_Directions for this task_.
Using the listing below, report all lines holding the word "part".

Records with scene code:
- - -

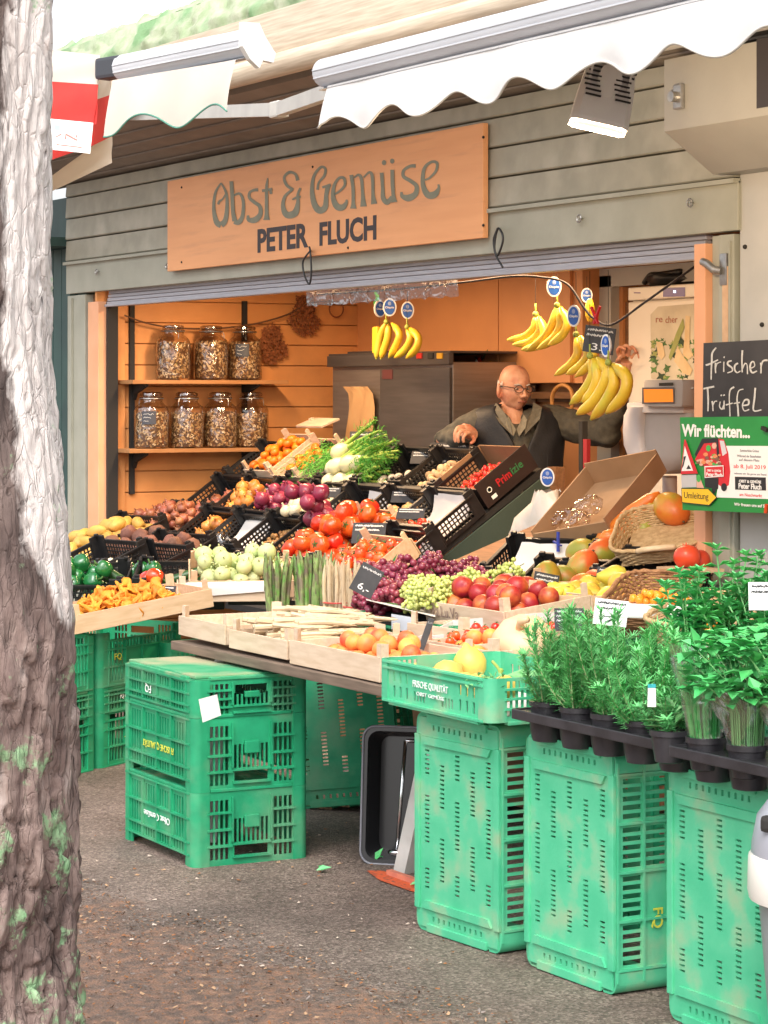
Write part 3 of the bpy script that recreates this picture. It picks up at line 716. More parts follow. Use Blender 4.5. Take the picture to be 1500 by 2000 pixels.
# ---- green stacking crate 40 x 60 (local x 0.4, y 0.6), floor at z = 0
def slots(a, b, z0, z1, pitch, w): 
    n = int((b - a) / pitch)
    return [(a + i * pitch + (pitch - w) / 2, z0, a + i * pitch + (pitch + w) / 2, z1) for i in range(n)]
def green_meshes(H, lab=0.0, mt=None, lx=.4, ly=.6, holes_floor=True, arch=True, sparse=False):
    """lab: position of the solid label field on the long walls"""
    out = []; mt = mt or M_GREEN
    bands = [(.10, .34), (.38, .66), (.70, .83)]
    for s in (-1, 1):
        hol = []
        n = max(1, round((ly - .12) / .12)); wseg = (ly - .12) / n
        for k in range(n):
            a = -ly / 2 + .06 + k * wseg + .006; b = a + wseg - .012
            for bi, (z0, z1) in enumerate(bands):
                c = (a + b) / 2
                if bi == 1 and abs(c - lab) < .08: continue
                hol += slots(a, b, z0 * H, z1 * H, .0215, .013)
        if sparse: hol = [(x, z0 * H, x + .012, z1 * H) for z0, z1 in ((.14, .40), (.50, .74)) for x in (-.22, -.185, -.15, .138, .173, .208)] + [(x + i * .017, .14 * H, x + i * .017 + .011, .36 * H) for x in (-.105, .045) for i in range(4)]
        if arch: hol.append((-ly / 2 + .075, H * .865, ly / 2 - .075, H))
        p = MB(); p.panel(-ly / 2 + .02, 0, ly / 2 - .02, H, hol, .005, wallM(s * (lx / 2 - .010), 0, s * PI / 2))
        p.x = T(s * (lx / 2 - .010), 0, 0) @ RZ(s * PI / 2)
        for z in ((.02, .36, .68, .845) if not sparse else (.02, .82, .96)): p.box((0, -.007, z * H), (ly - .06, .012, .006))
        for k in range(n + 1 if not sparse else 0): p.box((-ly / 2 + .06 + k * wseg, -.0075, H * .43), (.006, .0105, H * .80))
        out.append(('long_wall', p.mesh('long_wall', mt), None))
    for s in (-1, 1):
        hol = []
        for sg in (-1, 1):
            for z0, z1 in ((.12, .27), (.31, .50), (.54, .72), (.76, .92)):
                hol += slots(*((-lx / 2 + .055, -lx / 2 + .125) if sg < 0 else (lx / 2 - .125, lx / 2 - .055)), z0 * H, z1 * H, .0172, .0112)
        hol += slots(-.062, .062, H * .38, H * .70, .0155, .0095)
        hol.append((-.058, H * .745, .058, H * .88)) if H > .15 else hol.append((-.055, H * .16, .055, H * .42))
        p = MB(); p.panel(-lx / 2 + .02, 0, lx / 2 - .02, H, hol, .005, wallM(0, s * (ly / 2 - .010), 0 if s < 0 else PI))
        p.x = T(0, s * (ly / 2 - .010), 0) @ RZ(0 if s < 0 else PI)
        p.box((0, -.010, H * .42), (.05, .012, H * .17), bev=.003)
        for z in (.29, .52, .74): 
            for sg in (-1, 1): p.box((sg * (lx / 2 - .09), -.008, z * H), (.085, .012, .006))
        for xx in (-.067, .067): p.box((xx, -.0085, H * .38), (.006, .013, H * .6))
        p.box((0, -.0085, H * .89), (.13, .015, .007)); p.box((0, -.0085, H * .72), (.13, .013, .006))
        out.append(('end_wall', p.mesh('end_wall', mt), None))
    for sx in (-1, 1):
        for sy in (-1, 1):
            pts = [(0, 0), (-.05, 0), (-.05, .008), (-.012, .012), (-.008, .05), (0, .05)]
            arc = [(-.0, -.05), (-.004, -.0)]
            r = .03
            o_ = [(lx / 2 - r + r * math.cos(a), ly / 2 - r + r * math.sin(a)) for a in [i * PI / 16 for i in range(9)]]
            o_ += [(lx / 2 - .055, ly / 2), (lx / 2 - .055, ly / 2 - .009), (lx / 2 - .028, ly / 2 - .012), (lx / 2 - .012, ly / 2 - .028), (lx / 2 - .009, ly / 2 - .055), (lx / 2, ly / 2 - .055)]
            o_ = [(sx * x, sy * y) for x, y in o_]
            if sx * sy < 0: o_ = o_[::-1]
            p = MB(); p.prism(o_, H); out.append(('corner_post', p.mesh('corner_post', mt), None))
    hol = []
    if holes_floor:
        cols = [-.145, -.0725, 0, .0725, .145]
        for ci, c in enumerate(cols):
            gs = [(.195, .125), (.075, -.075), (-.125, -.2)] if ci % 2 == 0 else [(.165, .035), (-.035, -.165)]
            for a, b in gs:
                k = int((a - b) / .0125)
                hol += [(c - .011, b + i * .0125, c + .011, b + i * .0125 + .0058) for i in range(k)]
        for yy in (-.262, .262):
            hol += [(-.118 + i * .025, yy - .007, -.109 + i * .025, yy + .007) for i in range(10)]
    p = MB(); p.panel(-lx / 2 + .012, -ly / 2 + .012, lx / 2 - .012, ly / 2 - .012, hol, .006, T(0, 0, -.003))
    for yy in (-1, 1):
        if holes_floor:
            p.prism([(-.165, yy * .236), (.165, yy * .236), (.15, yy * .214), (-.15, yy * .214)] if yy < 0 else [(-.165, yy * .236), (-.15, yy * .214), (.15, yy * .214), (.165, yy * .236)], .008, T(0, 0, -.0105))
    for sx in (-1, 1):
        p.box((sx * (lx / 2 - .012), 0, -.004), (.022, ly - .12, .010), bev=.002)
    for sy in (-1, 1):
        p.box((0, sy * (ly / 2 - .012), -.004), (lx - .12, .022, .010), bev=.002)
    out.append(('floor', p.mesh('floor', mt), None))
    return out
def green_crate(meshes, M, label, group, name='plastic_crate', floor_mat=None):
    o = thing(name, label, 'crate', M, group)
    for n, me, mm in meshes:
        if n == 'floor' and floor_mat:
            me = me.copy(); me.materials.clear(); me.materials.append(floor_mat)
        link(n, me, mm, o)
    return o
def crate_text(o, s, w, h, mt, M):
    part('lettering', fit_text('lettering', s, w, h, mt, bold=.012, depth=.0005), None, o, M=M)
G23 = green_meshes(.232, 0.0); G23b = green_meshes(.232, .12, M_GREENP); G12 = green_meshes(.117, 0.0, arch=False); G11 = green_meshes(.10, 0, arch=False); G21 = green_meshes(.215, 0.0, M_GREEN)
FLIP = RX(PI)
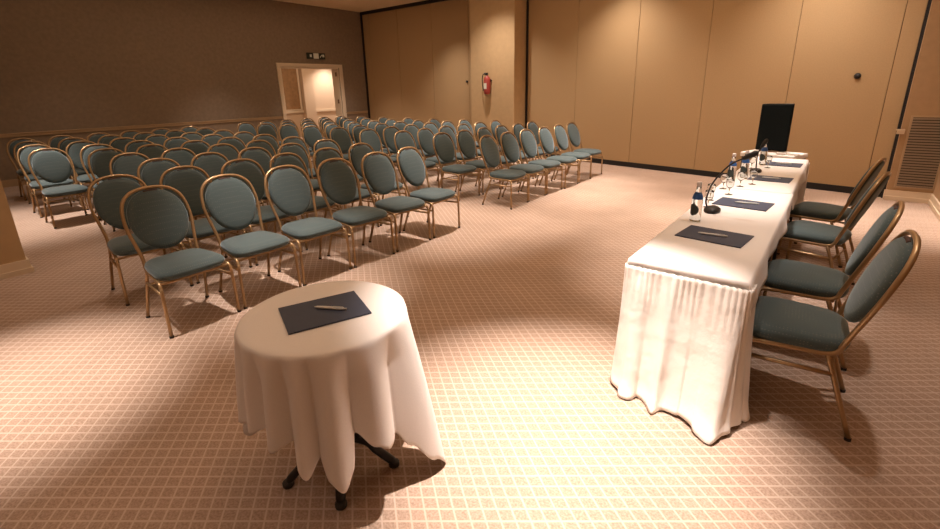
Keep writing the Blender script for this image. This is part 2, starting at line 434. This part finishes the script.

- - -

_Full response_.
Write part 3 of the bpy script that recreates this picture. It picks up at line 716. More parts follow. Use Blender 4.5. Take the picture to be 1500 by 2000 pixels.
    part('lettering', fit_text('lettering', s, w, h, mt, bold=.012, depth=.0005), None, o, M=M)
Keep writing the Blender script for this image. This is part 2, starting at line 434. This part finishes the script.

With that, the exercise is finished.